Using the data below, output the first line and every line after it up to and including the line containing "self.v, self.f, self.a, self.n", exactly as written and with nothing added.
+-------+
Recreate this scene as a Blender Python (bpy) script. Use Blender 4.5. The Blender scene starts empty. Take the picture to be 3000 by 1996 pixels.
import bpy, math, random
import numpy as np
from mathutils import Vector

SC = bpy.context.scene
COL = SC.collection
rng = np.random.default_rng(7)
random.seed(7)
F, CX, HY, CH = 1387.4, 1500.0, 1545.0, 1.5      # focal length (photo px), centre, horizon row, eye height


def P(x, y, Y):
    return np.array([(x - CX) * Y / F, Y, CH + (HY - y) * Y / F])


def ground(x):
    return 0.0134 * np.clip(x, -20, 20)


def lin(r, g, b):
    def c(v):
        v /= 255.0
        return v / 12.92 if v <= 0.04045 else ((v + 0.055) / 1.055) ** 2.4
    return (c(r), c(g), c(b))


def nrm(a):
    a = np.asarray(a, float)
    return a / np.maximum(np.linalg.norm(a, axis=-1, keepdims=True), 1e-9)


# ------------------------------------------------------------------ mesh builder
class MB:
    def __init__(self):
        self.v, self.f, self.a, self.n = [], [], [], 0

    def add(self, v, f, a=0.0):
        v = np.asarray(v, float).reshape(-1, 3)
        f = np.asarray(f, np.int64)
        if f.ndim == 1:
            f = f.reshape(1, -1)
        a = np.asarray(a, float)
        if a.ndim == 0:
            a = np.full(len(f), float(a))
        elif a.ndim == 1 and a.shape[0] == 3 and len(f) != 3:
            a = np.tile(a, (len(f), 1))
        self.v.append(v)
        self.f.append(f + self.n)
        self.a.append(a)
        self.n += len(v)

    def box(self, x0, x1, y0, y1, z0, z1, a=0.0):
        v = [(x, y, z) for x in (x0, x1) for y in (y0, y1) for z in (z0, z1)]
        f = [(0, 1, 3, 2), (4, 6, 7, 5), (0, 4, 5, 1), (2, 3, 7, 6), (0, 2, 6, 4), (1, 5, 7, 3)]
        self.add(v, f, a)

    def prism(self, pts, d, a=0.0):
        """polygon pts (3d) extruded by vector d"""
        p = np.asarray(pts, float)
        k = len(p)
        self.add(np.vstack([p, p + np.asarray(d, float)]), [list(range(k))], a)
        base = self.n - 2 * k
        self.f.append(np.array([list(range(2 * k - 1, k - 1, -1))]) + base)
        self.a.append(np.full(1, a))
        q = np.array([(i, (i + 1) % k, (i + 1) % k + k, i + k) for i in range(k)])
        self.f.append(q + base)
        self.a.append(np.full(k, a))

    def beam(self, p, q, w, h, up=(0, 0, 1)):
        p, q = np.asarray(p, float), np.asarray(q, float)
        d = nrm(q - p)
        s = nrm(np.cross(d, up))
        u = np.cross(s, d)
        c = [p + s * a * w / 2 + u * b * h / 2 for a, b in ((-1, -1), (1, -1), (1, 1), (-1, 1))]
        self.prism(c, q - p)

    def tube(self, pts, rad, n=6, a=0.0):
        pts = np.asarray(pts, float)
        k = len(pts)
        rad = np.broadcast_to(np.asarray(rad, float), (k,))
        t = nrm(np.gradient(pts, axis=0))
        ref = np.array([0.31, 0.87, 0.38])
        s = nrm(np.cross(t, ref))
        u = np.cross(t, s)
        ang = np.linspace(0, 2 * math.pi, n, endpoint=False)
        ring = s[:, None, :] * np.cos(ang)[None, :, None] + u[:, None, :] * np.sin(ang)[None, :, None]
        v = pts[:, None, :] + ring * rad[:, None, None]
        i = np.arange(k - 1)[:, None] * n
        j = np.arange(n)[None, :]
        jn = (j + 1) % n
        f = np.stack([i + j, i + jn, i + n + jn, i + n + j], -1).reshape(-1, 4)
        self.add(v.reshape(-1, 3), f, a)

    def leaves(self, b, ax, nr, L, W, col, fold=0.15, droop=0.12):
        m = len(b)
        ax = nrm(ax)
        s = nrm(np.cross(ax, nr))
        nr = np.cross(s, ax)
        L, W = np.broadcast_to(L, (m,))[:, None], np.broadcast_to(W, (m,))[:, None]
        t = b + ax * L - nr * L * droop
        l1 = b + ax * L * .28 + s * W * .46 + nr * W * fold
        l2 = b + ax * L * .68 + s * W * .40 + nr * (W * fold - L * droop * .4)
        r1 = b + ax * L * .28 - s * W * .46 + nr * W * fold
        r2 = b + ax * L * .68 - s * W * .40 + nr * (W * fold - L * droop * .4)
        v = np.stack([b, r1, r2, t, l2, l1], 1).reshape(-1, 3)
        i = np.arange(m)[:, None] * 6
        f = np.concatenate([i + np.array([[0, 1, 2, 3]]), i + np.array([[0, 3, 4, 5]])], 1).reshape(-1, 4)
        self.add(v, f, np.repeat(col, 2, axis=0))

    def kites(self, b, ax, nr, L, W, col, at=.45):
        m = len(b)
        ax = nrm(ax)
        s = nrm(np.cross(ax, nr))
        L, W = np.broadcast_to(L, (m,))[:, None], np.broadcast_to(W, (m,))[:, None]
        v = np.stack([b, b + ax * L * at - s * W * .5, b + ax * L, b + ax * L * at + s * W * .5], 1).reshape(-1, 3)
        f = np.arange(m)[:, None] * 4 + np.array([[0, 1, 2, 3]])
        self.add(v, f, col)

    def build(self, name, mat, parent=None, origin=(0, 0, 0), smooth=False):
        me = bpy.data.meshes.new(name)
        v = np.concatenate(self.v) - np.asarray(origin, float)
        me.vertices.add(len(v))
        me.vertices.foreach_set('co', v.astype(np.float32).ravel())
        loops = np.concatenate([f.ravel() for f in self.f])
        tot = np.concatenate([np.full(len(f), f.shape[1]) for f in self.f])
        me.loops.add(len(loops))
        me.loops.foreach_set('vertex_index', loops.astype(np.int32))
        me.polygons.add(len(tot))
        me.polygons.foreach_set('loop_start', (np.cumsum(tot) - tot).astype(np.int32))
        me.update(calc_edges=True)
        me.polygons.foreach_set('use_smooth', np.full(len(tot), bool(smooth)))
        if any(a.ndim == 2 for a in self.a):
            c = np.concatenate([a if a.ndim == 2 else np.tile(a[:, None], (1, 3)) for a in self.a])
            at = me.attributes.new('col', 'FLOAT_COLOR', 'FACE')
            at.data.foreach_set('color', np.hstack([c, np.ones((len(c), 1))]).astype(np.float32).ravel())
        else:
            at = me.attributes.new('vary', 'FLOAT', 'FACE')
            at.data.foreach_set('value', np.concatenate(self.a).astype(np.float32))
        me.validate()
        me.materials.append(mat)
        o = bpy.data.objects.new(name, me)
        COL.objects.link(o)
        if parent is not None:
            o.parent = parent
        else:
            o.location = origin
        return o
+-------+
#### Answer to the problem
Recreate this scene as a Blender Python (bpy) script. Use Blender 4.5. The Blender scene starts empty. Take the picture to be 3000 by 1996 pixels.
import bpy, math, random
import numpy as np
from mathutils import Vector

SC = bpy.context.scene
COL = SC.collection
rng = np.random.default_rng(7)
random.seed(7)
F, CX, HY, CH = 1387.4, 1500.0, 1545.0, 1.5      # focal length (photo px), centre, horizon row, eye height


def P(x, y, Y):
    return np.array([(x - CX) * Y / F, Y, CH + (HY - y) * Y / F])


def ground(x):
    return 0.0134 * np.clip(x, -20, 20)


def lin(r, g, b):
    def c(v):
        v /= 255.0
        return v / 12.92 if v <= 0.04045 else ((v + 0.055) / 1.055) ** 2.4
    return (c(r), c(g), c(b))


def nrm(a):
    a = np.asarray(a, float)
    return a / np.maximum(np.linalg.norm(a, axis=-1, keepdims=True), 1e-9)


# ------------------------------------------------------------------ mesh builder
class MB:
    def __init__(self):
        self.v, self.f, self.a, self.n = [], [], [], 0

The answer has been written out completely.